TWO WAYS TO CALCULATE ENERGY STORED IN A CAPACITOR
The spherical capacitor described in Example 24.3 (Section 24.1) has charges +Q and -Q on its inner and outer conductors. Find the electric potential energy stored in the capacitor (a) by using the capacitance C found in Example 24.3 and (b) by integrating the electric-field energy density u.
IDENTIFY and SET UP:
We can determine the energy U stored in a capacitor in two ways: in terms of the work done to put the charges on the two conductors, and in terms of the energy in the electric field between the conductors. The descriptions are equivalent, so they must give us the same result. In Example 24.3 we found the capacitance C and the field magnitude E in the space between the conductors. (The electric field is zero inside the inner sphere and is also zero outside the inner surface of the outer sphere, because a Gaussian surface with radius r < r_a or r > r_b encloses zero net charge. Hence the energy density is nonzero only in the space between the spheres, r_a < r < r_b.) In part (a) we use Eq. (24.9) to find U. In part (b) we use Eq. (24.11) to find u, which we integrate over the volume between the spheres to find U.

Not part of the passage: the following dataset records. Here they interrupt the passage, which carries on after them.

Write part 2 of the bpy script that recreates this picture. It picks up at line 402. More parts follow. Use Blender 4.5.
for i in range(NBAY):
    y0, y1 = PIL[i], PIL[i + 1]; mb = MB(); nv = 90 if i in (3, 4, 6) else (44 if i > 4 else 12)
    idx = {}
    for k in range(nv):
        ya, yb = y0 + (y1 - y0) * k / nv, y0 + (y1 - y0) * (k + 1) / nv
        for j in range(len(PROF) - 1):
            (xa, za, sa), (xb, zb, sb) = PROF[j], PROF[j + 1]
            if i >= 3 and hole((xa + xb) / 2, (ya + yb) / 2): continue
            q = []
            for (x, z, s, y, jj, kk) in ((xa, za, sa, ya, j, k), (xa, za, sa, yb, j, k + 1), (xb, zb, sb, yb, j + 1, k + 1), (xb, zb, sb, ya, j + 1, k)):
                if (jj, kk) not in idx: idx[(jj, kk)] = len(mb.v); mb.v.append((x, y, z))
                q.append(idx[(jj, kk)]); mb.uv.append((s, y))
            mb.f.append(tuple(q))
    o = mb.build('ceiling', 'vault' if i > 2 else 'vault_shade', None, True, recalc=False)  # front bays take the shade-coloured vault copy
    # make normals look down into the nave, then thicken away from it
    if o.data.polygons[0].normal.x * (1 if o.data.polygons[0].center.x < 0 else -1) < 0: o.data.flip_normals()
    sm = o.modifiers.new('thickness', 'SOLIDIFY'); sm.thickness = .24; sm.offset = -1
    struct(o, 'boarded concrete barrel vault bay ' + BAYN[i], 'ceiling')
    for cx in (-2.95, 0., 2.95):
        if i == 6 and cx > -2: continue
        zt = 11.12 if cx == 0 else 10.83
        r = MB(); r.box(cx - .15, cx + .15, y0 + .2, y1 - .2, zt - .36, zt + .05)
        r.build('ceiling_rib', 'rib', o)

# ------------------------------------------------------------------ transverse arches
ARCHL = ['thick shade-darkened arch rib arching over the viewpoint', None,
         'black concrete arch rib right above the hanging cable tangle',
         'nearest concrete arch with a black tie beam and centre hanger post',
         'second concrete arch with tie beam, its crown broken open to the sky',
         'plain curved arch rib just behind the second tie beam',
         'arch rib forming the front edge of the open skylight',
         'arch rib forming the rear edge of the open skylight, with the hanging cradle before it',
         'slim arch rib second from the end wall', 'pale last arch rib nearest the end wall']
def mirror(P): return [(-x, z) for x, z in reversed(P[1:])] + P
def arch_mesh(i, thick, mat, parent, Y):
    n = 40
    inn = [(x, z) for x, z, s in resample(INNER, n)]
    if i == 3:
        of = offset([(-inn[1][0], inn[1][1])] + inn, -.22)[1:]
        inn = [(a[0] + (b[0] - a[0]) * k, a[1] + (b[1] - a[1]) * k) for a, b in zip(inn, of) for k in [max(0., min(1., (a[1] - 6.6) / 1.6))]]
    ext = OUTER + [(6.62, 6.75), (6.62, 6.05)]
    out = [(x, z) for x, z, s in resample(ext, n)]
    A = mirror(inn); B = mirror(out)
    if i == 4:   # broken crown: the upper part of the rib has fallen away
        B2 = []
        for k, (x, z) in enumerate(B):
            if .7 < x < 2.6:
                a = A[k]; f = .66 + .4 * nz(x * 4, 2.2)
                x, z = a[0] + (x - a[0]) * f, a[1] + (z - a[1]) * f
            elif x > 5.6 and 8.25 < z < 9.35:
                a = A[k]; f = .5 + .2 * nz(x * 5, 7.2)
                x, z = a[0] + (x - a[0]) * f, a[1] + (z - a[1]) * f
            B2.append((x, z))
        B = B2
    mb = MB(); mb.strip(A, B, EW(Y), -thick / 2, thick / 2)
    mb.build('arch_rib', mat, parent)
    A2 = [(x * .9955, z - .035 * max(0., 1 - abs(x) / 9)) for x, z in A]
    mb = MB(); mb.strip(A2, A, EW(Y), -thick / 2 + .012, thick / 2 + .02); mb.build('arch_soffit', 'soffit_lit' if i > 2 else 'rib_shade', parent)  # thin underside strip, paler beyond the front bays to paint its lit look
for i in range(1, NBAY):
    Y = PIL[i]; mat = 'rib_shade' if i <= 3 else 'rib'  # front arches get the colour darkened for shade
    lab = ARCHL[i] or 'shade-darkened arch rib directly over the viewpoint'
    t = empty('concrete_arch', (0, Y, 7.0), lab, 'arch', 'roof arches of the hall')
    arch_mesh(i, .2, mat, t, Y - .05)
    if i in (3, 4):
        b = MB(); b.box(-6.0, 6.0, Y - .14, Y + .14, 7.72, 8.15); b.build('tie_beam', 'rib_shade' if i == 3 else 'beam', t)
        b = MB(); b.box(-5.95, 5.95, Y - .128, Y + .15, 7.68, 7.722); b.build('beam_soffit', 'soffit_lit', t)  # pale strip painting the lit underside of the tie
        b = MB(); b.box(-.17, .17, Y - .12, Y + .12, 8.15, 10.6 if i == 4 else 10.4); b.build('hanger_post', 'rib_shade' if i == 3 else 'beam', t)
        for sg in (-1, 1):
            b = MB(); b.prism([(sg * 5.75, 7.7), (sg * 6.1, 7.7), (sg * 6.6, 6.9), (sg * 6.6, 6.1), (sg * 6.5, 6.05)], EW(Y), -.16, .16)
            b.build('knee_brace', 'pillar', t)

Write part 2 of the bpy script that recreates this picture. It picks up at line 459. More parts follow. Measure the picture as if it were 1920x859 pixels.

U=\frac{Q^{2}}{2 C}=\frac{1}{2} C V^{2}=\frac{1}{2} Q V (24.9)
u=\frac{1}{2} \epsilon_{0} E^{2} (24.11)
EXECUTE:
(a) From Example 24.3, the spherical capacitor has capacitance
C=4 \pi \epsilon_{0} \frac{r_{a} r_{b}}{r_{b}-r_{a}}where r_a and r_b are the radii of the inner and outer conducting spheres, respectively. From Eq. (24.9) the energy stored in this capacitor is
U=\frac{Q^{2}}{2 C}=\frac{Q^{2}}{8 \pi \epsilon_{0}} \frac{r_{b}-r_{a}}{r_{a} r_{b}}(b) The electric field in the region r_a < r < r_b between the two conducting spheres has magnitude E=Q / 4 \pi \epsilon_{0} r^{2}. The energy density in this region is
u=\frac{1}{2} \epsilon_{0} E^{2}=\frac{1}{2} \epsilon_{0}\left(\frac{Q}{4 \pi \epsilon_{0} r^{2}}\right)^{2}=\frac{Q^{2}}{32 \pi^{2} \epsilon_{0} r^{4}}The energy density is not uniform; it decreases rapidly with increasing distance from the center of the capacitor. To find the total electric-field energy, we integrate u (the energy per unit volume) over the region r_a < r < r_b. We divide this region into spherical shells of radius r, surface area 4 \pi r^{2}, thickness dr, and volume d V=4 \pi r^{2} d r. Then
\begin{aligned}U &=\int u d V=\int_{r_{a}}^{r_{b}}\left(\frac{Q^{2}}{32 \pi^{2}\epsilon_{0} r^{4}}\right) 4 \pi r^{2} d r \\&=\frac{Q^{2}}{8 \pi \epsilon_{0}}\int_{r_{a}}^{r_{b}} \frac{d r}{r^{2}}=\frac{Q^{2}}{8 \pi \epsilon_{0}}\left(-\frac{1}{r_{b}}+\frac{1}{r_{a}}\right) \\&=\frac{Q^{2}}{8 \pi \epsilon_{0}} \frac{r_{b}-r_{a}}{r_{a} r_{b}}\end{aligned}EVALUATE: Electric potential energy can be associated with either the charges, as in part (a), or the field, as in part (b); the calculated amount of stored energy is the same in either case.